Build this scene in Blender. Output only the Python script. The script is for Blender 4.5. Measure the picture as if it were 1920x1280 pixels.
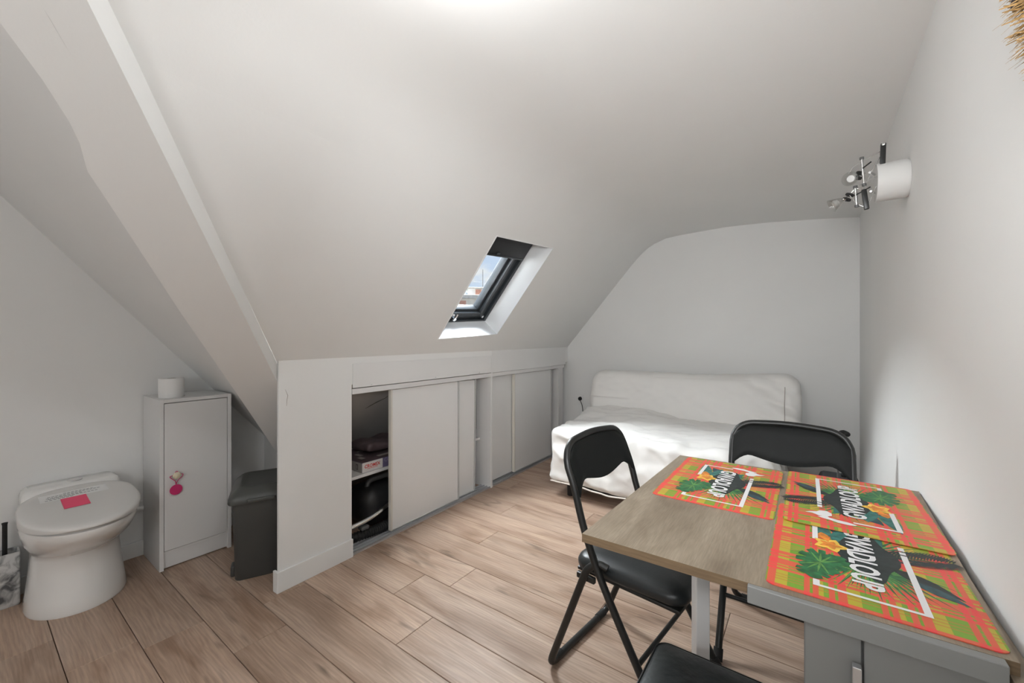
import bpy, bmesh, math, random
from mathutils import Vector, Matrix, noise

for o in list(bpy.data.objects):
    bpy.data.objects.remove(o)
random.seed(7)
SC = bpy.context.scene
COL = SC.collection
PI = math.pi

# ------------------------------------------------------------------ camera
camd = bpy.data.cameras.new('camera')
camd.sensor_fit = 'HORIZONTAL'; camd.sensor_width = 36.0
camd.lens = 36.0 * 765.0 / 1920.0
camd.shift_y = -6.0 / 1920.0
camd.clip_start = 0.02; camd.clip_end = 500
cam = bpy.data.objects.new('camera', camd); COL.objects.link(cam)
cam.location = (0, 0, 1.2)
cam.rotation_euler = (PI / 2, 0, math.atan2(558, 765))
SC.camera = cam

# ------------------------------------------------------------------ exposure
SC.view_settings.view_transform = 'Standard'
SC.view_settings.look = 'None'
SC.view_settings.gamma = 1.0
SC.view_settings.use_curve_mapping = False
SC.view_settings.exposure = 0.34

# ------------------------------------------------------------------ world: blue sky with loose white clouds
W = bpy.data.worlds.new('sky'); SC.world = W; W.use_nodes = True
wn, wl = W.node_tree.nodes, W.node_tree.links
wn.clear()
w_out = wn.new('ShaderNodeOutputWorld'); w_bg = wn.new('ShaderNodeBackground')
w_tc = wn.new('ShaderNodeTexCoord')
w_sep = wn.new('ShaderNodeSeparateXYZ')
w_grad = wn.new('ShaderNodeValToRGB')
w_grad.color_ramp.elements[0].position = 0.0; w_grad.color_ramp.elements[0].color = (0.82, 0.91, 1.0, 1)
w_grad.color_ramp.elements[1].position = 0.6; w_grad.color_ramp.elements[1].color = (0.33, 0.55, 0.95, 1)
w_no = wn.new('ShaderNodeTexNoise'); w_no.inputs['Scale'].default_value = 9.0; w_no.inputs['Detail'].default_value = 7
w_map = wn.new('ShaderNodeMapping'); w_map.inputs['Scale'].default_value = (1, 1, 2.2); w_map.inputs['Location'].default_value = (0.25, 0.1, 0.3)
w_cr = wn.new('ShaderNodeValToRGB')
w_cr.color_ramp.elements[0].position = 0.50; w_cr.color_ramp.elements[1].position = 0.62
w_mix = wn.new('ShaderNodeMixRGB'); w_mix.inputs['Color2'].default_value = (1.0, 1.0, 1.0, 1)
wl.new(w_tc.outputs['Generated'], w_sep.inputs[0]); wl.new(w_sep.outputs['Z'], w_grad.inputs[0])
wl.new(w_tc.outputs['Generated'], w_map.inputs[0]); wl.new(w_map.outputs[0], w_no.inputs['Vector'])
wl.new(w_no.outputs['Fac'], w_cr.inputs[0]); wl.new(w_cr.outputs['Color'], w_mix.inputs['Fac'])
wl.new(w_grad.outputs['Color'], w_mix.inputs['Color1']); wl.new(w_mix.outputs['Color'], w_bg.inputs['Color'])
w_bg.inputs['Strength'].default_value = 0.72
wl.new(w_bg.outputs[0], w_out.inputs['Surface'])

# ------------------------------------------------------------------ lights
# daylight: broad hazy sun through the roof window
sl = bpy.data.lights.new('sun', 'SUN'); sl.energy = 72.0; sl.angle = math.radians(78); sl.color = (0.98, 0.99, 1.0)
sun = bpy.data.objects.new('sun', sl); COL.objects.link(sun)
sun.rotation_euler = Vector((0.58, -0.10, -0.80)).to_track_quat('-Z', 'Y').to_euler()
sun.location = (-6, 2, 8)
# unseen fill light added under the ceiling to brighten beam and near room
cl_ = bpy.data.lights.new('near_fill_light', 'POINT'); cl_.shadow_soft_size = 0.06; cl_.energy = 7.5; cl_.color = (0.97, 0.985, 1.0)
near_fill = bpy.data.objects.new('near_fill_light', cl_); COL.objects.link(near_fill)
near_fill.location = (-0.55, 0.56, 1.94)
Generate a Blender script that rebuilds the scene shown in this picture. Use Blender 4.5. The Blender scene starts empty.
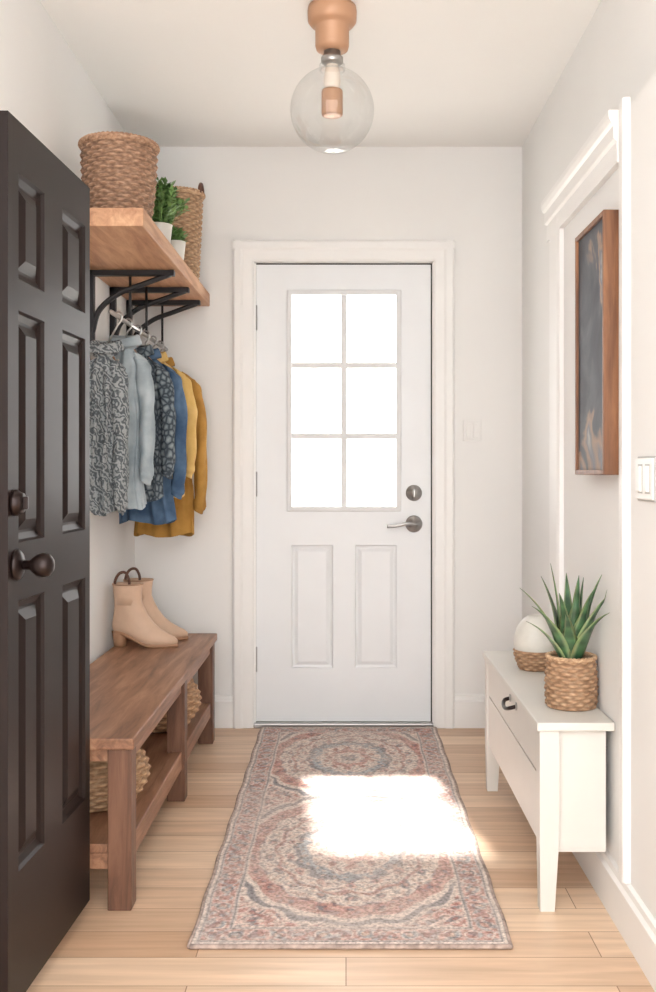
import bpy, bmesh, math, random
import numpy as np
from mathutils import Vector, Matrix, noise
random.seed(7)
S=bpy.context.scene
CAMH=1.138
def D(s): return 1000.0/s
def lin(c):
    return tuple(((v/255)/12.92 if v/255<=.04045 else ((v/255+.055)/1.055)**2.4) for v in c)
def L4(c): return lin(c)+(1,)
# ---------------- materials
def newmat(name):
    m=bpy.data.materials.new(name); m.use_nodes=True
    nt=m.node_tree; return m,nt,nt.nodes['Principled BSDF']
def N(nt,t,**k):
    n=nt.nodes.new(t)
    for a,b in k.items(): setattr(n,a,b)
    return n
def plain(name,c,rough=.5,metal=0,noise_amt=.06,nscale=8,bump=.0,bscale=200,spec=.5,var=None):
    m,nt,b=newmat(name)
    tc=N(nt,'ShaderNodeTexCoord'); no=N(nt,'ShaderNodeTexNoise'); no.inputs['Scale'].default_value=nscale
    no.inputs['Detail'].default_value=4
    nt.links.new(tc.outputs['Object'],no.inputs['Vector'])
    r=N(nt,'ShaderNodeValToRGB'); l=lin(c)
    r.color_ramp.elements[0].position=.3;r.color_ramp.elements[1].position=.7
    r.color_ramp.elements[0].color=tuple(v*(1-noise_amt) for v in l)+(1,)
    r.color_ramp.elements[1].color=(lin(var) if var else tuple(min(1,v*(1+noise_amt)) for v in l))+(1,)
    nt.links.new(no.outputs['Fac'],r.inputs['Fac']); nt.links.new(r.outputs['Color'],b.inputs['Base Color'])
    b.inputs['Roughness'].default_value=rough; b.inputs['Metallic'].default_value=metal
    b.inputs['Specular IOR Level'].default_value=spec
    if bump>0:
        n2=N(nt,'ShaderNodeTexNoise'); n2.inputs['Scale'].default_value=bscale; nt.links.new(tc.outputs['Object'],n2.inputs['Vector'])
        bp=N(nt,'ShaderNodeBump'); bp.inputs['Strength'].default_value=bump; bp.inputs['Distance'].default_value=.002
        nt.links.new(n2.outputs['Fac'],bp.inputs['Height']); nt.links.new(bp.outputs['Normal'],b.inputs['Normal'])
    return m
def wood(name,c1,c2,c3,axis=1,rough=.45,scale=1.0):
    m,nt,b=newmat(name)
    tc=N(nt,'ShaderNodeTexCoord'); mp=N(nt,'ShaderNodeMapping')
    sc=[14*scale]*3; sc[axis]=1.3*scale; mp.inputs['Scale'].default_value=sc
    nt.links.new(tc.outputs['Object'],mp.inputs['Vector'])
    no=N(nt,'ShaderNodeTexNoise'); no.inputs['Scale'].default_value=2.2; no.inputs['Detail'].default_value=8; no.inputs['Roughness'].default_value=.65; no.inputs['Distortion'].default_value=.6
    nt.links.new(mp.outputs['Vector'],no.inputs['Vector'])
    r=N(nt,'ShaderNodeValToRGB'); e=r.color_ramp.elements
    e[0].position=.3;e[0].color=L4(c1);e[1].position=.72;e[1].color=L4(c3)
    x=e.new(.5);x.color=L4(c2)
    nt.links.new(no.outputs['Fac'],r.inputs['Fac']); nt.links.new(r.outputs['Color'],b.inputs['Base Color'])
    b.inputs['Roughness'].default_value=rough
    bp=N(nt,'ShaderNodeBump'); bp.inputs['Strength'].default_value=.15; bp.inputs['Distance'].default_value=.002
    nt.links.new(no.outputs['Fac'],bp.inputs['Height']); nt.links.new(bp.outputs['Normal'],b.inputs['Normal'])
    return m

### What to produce
Return every line in the listing that contains the word "picture".

### Written solution
Build this scene in Blender. Output only the Python script. The script is for Blender 4.5. Measure the picture as if it were 1920x1280 pixels.
Generate a Blender script that rebuilds the scene shown in this picture. Use Blender 4.5. The Blender scene starts empty.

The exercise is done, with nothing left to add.